Selaku abdi dalem, Widyo sudah mencoba ke kraton mendatangi Sri Sultan Hamengku Buwono X namun ketika itu tidak bertemu. Kemudian foto patung di rumahnya diserahkan ke sekretaris kraton, ketika diserahkan beliau diam. Menurut Widyo, HB X diam karena tahu lokasi patung ditempatkan adalah rumah seorang abdi dalem. Dari diamnya HB X, Widyo tanggap untuk mengelolanya tanpa harus didahului oleh perintah langsung.

"Kalau orang Jawa itu bilang 'tanggap ing sasmito', tanpa diperintah pun berarti saya disuruh. Sampai sekarang bapak saya meninggal barulah Ngarso Dalem HB X berkenan mengambil,". Proses pemindahan patung bermula dari salah satu media cetak yang menulis bahwa patung itu telantar di belakang Koramil Pakualaman Mergangsan. Widyo mengaku langsung didatangi oleh Komandan Koramil setempat.

Dituturkan Widyo, sebagai seorang seniman, Roestamadji membuat patung ini dengan maksud ingin mengabadikan sosok HB IX yang telah berjasa banyak pada bangsa Indonesia. "Saya yakin itu adalah inisiatif Pak Roestamadji sendiri," tutur Widyo. Roestamadji juga membuat dua patung lain yaitu Jenderal Soedirman dan Letkol Urip Sumoharjo.

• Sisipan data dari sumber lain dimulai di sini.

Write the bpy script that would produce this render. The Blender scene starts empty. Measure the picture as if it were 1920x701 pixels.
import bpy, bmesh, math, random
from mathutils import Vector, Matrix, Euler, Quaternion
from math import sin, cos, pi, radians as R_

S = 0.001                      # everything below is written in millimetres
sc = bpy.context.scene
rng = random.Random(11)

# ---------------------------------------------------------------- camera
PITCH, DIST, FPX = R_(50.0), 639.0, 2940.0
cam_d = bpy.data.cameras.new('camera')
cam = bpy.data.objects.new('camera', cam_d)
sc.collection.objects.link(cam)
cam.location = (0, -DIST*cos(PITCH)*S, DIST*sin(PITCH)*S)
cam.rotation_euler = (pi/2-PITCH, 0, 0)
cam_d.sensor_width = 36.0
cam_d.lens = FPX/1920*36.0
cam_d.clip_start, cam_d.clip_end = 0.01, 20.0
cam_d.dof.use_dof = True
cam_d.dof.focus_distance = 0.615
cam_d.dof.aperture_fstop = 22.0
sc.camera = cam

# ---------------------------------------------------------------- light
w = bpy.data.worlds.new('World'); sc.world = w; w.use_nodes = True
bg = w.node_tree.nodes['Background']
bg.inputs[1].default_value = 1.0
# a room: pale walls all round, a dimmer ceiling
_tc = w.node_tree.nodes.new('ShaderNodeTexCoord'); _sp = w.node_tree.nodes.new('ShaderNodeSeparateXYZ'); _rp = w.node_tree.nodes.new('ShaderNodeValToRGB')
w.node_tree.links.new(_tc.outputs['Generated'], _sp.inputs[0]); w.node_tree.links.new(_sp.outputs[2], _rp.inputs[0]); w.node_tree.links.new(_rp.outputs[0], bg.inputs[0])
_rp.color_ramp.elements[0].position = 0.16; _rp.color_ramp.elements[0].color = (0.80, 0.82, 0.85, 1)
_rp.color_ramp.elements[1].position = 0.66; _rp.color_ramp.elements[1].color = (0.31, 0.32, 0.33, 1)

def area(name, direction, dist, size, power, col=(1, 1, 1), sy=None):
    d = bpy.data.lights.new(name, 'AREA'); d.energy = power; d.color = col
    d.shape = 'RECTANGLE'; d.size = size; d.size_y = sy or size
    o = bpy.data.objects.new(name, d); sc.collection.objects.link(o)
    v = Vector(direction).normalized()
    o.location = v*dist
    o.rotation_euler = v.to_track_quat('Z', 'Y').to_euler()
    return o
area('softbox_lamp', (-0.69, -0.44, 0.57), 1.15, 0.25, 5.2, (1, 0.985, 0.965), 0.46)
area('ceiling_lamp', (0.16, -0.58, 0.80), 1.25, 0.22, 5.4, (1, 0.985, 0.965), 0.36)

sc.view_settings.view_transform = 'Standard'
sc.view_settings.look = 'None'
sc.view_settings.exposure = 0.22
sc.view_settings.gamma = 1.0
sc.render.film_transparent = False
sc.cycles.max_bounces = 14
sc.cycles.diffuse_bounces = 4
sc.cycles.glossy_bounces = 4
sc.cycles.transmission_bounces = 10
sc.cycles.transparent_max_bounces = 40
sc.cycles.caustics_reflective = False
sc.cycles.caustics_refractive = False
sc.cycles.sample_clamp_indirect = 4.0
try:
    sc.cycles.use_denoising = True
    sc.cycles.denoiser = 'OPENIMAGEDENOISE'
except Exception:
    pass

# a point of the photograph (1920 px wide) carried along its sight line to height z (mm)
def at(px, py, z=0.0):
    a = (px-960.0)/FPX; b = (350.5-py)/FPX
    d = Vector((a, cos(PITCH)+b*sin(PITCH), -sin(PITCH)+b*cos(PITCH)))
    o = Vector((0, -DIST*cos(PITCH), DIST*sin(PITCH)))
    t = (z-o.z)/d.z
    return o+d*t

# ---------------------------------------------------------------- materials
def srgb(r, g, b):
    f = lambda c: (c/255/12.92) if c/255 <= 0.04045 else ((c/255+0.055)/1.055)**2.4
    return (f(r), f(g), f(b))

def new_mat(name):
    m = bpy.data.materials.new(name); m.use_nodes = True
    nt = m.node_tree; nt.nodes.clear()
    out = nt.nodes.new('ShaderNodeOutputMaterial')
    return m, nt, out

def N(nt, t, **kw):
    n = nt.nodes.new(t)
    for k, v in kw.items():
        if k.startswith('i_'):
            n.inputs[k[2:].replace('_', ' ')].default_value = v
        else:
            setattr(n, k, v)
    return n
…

Meskipun mengetahui bahwa Ngarso Dalem tidak berkenan dirinya dibuat patung atau dijadikan nama jalan, namun Roestamadji dengan tetap tekun memahat sampai patung terbentuk.

Proses pemindahan patung sejak sekitar 3-4 bulan lalu ini, di setiap langkahnya, menurut Widyo memiliki makna sendiri. Misalnya penyiraman oleh GKR Mangkubumi dengan padi dan air membersihkan patung.

Cerita Widyo Winoto perawat patung HB IX sebelum dipindahkan Proses pemindahan patung HB IX. Foto: Twitter info seni Jogja

"Padi adalah simbol kemakmuran, air adalah simbol kesucian dan simbol kemakmuran. Jadi sangat dalam sekali. Sementara waktu dikerudung dengan kain putih itu berarti patung itu dianggap telah tiada. Ibarat manusia telah tiada. Tetapi setelah disucikan dia masuk ke surga, artinya mendapatkan sebuah kebahagiaan yang kekal," terangnya.

Jika di kediaman Widyo seperti diakuinya mendapatkan perawatan yang kurang, diibaratkan dengan dunia. Sementara itu di kraton akan menempati tempat yang layak, diibaratkan surga. Setelah sampai di kraton patung sempat diselimuti dengan kain berwarna kuning, yang berarti keagungan.